The likes of Cronkite, John Kerry, and Jane Fonda helped form an intensely negative national perception of the war. And the very liberal 93rd Congress passed the Case-Church Amendment (prohibited direct US involvement) and the Foreign Assistance Act of 1974 (prohibited US funding and indirect support), thereby pulled the plug on all US support and funding.
The title of the book, and now the movie, comes from the famous Teddy Roosevelt “Man in the Arena” speech of April 23, 1910.
It is not the critic who counts; not the man who points out how the strong man stumbles, or where the doer of deeds could have done them better.
The credit belongs to the man who is actually in the arena, whose face is marred by dust and sweat and blood; who strives valiantly; who errs, and comes short again and again, because there is no effort without error and shortcoming; but who does actually strive to do the deeds; who knows the great enthusiasms, the great devotions; who spends himself in a worthy cause; who at the best knows in the end the triumph of high achievement, and who at the worst, if he fails, at least fails while daring greatly, so that his place shall never be with those cold and timid souls who know neither victory nor defeat.
There is little use for the being whose tepid soul knows nothing of the great and generous emotion, of the high pride, the stern belief, the lofty enthusiasm, of the men who quell the storm and ride the thunder.
Ride the Thunder, the book, is the culmination of 5 years of writing, 1 year of editing, 4 trips to Vietnam, thousands of hours interviewing American and South Vietnamese Marines. And the book made the prestigious USMC Commandant’s Reading List.
The movie, which is approximately 60% re-enactment and 40% interviews, has been 4 years in the works.
Botkin partnered with Fred Koster (screen writer and director), of Koster Films, and through private funding they have brought the essence of the book to the big screen.
But unlike so many film productions, Ride the Thunder has 2-fold high purpose: 1) to change the mis-remembrance of the Vietnam War; and 2) to give those U.S. and South Vietnamese Veterans, who valiantly fought against the Communists, a better place in history.
There are also 4 key charities that Ride the Thunder will support through any profits: the Semper Fi Fund, Agape International Missions, Field of Dreams and Allegiant Giving.

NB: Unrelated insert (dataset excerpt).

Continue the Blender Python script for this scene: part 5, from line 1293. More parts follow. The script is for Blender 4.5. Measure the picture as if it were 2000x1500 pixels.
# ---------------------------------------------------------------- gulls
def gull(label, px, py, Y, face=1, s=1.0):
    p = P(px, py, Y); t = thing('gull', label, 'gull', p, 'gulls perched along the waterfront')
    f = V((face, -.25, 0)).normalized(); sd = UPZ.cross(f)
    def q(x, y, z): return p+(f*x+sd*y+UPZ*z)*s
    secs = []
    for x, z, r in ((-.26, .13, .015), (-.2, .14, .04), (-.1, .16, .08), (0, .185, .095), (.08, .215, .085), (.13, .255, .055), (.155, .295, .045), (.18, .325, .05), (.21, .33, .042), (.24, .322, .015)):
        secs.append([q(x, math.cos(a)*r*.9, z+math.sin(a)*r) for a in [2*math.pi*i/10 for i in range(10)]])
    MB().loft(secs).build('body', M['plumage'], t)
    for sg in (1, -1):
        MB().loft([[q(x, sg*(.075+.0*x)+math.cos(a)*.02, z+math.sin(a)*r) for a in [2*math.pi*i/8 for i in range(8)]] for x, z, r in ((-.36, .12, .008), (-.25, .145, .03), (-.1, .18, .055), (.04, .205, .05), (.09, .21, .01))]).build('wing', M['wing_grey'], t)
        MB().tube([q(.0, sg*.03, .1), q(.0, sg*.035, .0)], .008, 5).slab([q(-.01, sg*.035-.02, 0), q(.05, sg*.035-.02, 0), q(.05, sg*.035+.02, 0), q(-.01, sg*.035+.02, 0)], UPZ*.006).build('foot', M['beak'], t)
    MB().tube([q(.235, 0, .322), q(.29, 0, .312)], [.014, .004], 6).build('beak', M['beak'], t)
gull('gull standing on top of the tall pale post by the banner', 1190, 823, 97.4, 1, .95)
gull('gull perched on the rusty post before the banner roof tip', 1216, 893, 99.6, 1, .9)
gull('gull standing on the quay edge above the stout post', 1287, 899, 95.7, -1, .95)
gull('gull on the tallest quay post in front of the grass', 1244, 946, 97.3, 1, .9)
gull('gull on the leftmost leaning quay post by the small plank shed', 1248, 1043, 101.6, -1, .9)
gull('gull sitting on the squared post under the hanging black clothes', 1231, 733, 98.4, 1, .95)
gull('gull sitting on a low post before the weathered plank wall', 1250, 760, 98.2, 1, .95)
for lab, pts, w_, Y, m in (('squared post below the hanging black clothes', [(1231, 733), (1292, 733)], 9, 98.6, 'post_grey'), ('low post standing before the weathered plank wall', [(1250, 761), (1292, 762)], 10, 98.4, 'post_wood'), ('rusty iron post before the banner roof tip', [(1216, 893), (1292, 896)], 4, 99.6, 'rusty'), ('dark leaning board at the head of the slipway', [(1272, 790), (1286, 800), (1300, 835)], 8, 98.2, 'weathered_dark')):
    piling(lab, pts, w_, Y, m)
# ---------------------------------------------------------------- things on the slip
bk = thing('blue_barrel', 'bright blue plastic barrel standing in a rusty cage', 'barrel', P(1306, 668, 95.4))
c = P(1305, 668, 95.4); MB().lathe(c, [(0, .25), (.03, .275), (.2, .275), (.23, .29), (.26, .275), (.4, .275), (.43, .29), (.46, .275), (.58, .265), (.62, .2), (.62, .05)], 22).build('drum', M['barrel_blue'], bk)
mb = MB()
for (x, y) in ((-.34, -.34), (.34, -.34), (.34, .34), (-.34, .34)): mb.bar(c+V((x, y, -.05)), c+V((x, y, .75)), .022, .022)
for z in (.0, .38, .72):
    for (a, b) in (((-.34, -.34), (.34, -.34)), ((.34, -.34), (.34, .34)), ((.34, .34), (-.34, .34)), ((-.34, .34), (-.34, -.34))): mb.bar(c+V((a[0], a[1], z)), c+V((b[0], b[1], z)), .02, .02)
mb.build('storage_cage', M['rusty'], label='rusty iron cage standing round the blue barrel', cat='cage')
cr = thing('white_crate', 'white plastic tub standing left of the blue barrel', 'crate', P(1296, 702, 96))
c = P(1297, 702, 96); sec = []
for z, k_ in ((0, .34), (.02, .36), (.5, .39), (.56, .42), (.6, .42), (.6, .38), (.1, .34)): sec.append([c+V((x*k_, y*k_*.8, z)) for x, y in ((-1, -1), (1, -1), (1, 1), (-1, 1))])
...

As one would expect from a Marine, the branch whose mascot is USMC Lance Corporal Chesty XIV, an English bulldog, Richard Botkin was unwavering in his pursuit to complete the book, then the film.
Semper Fi — always faithful — is more than just a Marine Corps motto for Botkin, as with all Marines, it is a way of life. A way of living such that words count and actions back them up.
Rich Botkin’s dream, to take back the much-maligned history of the Vietnam War, and to restore the rightful honor due those Americans and South Vietnamese who served there, has been years in the making.
But on Friday, March 27, that righteous dream will become a reality as Ride the Thunder movie premieres in Southern California, at the Westminster Regency 10. And hopefully, the success in Westminster will spearhead a national release.
Ride the Thunder movie is a potent undertaking: a true Vietnam War story of honor and triumph.
And it is the first shot in the battle Botkin, Koster and the rest of Ride the Thunder team, intend to win. A battle to correct history and give those men who knew “the great enthusiasms, the great devotions…” who spent themselves “…in a worthy cause” something they have not had.
This dream, this movie, will award a long-overdue place of honor to “the men who quell the storm and ride the thunder.”